>> Begin Given information
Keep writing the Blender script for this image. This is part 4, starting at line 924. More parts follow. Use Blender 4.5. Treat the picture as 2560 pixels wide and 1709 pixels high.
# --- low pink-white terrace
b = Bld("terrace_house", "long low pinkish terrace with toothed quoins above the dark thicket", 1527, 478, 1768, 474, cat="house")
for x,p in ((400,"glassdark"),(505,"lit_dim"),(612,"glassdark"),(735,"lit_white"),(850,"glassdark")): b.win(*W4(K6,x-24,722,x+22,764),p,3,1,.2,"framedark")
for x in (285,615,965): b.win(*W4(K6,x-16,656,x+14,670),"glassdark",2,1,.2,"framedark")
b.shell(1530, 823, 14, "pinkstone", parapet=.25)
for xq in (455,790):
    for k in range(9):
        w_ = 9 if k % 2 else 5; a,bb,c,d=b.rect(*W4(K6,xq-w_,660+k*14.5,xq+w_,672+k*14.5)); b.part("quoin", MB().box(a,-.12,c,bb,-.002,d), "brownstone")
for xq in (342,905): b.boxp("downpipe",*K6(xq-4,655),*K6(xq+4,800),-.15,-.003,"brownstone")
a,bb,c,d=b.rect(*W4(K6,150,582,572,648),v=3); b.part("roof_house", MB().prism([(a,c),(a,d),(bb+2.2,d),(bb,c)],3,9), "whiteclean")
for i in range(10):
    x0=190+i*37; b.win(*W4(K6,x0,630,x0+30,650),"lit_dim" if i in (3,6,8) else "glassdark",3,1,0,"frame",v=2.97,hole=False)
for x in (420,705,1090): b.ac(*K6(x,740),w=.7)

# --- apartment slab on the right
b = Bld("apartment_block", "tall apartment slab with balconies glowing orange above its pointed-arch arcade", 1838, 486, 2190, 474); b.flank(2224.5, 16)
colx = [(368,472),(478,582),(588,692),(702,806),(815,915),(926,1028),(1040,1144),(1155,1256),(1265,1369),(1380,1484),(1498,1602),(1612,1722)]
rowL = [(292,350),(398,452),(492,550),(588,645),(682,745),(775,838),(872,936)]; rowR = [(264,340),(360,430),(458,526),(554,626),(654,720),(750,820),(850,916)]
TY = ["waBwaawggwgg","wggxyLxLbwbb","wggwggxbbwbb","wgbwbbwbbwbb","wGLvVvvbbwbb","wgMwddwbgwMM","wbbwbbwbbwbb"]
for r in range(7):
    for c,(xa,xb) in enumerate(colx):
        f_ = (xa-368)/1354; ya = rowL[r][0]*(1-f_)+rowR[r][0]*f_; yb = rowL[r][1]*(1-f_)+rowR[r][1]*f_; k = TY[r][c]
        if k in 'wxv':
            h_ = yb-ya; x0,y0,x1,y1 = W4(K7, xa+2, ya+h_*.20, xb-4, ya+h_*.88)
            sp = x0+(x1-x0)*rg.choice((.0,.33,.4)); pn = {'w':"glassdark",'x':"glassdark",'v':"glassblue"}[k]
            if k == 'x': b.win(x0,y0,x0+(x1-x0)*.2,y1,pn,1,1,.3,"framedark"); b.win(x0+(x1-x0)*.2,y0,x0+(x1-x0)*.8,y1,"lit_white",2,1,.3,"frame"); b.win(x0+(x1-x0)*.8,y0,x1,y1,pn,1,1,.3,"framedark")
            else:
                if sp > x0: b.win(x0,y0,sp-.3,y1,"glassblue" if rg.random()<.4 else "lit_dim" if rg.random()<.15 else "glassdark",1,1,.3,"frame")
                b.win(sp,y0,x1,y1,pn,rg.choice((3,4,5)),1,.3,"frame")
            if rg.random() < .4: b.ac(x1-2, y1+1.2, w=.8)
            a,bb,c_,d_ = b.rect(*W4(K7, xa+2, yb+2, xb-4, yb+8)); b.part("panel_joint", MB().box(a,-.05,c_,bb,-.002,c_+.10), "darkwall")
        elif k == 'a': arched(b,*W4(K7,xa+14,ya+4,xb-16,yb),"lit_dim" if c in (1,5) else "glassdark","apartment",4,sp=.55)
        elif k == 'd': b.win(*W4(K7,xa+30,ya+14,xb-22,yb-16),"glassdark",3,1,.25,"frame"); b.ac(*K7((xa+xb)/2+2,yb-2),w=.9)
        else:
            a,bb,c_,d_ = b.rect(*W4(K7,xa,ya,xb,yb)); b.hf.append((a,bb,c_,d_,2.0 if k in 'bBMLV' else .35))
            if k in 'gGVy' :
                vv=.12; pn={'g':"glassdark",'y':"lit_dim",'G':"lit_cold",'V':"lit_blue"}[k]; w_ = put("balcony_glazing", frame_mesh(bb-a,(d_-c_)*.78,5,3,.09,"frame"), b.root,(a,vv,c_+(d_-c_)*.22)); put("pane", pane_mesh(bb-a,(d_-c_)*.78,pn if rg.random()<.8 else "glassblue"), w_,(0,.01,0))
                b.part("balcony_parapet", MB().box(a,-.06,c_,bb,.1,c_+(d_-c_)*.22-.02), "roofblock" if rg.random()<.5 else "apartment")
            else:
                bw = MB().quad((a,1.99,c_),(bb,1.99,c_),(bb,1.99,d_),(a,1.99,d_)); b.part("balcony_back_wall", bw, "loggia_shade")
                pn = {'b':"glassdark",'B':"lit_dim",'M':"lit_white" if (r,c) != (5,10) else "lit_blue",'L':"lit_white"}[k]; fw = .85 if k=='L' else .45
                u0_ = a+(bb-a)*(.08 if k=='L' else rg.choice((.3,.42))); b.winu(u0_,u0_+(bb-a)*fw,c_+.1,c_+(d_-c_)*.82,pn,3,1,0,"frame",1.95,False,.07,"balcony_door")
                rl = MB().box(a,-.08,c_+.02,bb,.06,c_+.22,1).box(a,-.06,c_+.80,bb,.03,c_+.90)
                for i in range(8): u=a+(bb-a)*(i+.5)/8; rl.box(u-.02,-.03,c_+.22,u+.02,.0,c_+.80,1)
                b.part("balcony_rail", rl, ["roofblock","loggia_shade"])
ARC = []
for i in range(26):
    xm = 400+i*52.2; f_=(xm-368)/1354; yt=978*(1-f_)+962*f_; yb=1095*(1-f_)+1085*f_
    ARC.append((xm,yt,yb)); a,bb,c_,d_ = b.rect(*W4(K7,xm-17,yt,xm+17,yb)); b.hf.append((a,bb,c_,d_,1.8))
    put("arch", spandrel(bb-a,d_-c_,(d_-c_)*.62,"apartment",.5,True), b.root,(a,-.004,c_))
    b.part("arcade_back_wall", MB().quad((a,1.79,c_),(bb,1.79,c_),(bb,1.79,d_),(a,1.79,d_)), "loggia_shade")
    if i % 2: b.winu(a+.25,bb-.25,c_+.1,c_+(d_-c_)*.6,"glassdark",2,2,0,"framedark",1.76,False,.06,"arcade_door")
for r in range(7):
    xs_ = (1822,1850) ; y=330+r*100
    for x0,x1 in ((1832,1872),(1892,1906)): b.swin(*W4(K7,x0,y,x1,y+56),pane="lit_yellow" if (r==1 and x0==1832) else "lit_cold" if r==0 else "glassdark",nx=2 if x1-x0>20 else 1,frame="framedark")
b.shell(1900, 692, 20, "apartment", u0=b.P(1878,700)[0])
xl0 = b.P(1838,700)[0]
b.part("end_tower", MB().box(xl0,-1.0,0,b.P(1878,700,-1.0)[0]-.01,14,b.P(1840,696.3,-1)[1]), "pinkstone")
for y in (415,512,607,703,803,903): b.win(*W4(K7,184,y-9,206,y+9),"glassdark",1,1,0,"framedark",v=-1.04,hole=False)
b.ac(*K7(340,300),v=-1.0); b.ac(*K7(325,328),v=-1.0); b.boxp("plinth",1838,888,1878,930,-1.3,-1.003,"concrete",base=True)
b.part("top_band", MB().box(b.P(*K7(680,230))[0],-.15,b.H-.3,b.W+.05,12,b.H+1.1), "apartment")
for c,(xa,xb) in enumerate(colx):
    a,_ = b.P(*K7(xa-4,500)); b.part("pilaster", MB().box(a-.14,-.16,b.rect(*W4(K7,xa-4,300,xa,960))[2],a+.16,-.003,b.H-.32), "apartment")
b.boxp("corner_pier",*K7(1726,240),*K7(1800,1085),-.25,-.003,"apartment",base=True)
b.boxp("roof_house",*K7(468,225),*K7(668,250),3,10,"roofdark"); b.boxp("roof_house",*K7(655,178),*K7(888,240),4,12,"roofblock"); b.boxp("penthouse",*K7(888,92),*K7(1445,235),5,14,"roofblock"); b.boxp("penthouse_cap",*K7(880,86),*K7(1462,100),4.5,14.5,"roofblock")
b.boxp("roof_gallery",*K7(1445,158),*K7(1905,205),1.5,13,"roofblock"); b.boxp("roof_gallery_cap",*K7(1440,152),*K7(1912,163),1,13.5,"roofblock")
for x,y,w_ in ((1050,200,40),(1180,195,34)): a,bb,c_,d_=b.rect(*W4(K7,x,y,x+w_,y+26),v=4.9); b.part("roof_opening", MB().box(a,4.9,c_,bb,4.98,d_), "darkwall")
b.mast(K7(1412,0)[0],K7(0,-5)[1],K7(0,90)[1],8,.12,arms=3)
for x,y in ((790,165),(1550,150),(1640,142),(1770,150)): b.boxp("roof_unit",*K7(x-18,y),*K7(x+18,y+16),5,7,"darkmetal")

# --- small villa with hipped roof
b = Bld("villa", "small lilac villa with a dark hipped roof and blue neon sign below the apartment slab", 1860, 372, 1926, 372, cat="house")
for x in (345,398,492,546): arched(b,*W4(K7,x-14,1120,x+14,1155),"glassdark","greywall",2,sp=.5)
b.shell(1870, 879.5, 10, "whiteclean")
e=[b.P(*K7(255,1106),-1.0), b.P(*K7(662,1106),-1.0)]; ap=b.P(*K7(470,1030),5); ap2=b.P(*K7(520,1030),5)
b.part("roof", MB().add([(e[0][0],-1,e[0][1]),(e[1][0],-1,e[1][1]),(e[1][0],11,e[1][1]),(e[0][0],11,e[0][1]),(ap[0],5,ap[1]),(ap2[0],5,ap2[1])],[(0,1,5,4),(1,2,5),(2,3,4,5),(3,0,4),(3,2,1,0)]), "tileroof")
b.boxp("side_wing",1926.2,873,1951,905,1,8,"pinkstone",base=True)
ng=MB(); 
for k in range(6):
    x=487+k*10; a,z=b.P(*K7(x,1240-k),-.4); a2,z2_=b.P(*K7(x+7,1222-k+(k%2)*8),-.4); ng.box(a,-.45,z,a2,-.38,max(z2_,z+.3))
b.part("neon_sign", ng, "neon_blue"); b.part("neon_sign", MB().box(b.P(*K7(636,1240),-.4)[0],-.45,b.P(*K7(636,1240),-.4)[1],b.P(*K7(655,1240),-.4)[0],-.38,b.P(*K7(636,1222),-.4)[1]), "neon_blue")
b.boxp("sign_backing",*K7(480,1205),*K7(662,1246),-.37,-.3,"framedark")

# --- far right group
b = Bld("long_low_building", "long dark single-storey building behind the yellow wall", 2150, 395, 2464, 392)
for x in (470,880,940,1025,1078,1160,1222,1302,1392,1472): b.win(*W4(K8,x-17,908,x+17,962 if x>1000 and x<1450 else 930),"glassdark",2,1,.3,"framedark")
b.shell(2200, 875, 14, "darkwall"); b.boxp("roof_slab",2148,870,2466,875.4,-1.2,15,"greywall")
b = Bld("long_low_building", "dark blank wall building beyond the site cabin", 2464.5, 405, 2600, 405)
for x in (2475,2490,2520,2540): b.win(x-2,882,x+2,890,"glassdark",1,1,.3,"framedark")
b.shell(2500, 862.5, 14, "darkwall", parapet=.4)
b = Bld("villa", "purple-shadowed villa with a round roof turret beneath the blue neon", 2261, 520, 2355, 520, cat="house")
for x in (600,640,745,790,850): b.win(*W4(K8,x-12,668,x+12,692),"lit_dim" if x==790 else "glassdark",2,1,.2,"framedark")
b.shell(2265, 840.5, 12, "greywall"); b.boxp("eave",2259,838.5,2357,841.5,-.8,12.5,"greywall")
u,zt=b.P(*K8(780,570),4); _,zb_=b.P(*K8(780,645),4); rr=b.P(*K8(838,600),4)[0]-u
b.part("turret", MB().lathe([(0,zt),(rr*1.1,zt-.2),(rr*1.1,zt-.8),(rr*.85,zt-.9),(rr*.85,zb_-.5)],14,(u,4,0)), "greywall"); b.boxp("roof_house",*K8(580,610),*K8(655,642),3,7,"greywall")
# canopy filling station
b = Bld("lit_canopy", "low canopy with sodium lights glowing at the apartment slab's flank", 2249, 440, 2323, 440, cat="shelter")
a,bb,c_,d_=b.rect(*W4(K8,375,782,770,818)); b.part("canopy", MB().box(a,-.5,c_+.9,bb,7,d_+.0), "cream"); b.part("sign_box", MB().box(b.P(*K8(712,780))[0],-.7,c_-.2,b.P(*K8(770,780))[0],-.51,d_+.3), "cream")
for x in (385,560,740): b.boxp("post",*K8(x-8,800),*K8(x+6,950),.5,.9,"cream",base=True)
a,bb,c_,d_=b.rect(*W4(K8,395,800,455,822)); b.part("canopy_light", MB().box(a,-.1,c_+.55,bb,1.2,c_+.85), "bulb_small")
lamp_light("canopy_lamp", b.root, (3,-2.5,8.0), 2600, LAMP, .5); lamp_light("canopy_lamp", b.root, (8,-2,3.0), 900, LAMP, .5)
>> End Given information
Take every line from the data above that holds "quad" and copy it out.

                bw = MB().quad((a,1.99,c_),(bb,1.99,c_),(bb,1.99,d_),(a,1.99,d_)); b.part("balcony_back_wall", bw, "loggia_shade")
    b.part("arcade_back_wall", MB().quad((a,1.79,c_),(bb,1.79,c_),(bb,1.79,d_),(a,1.79,d_)), "loggia_shade")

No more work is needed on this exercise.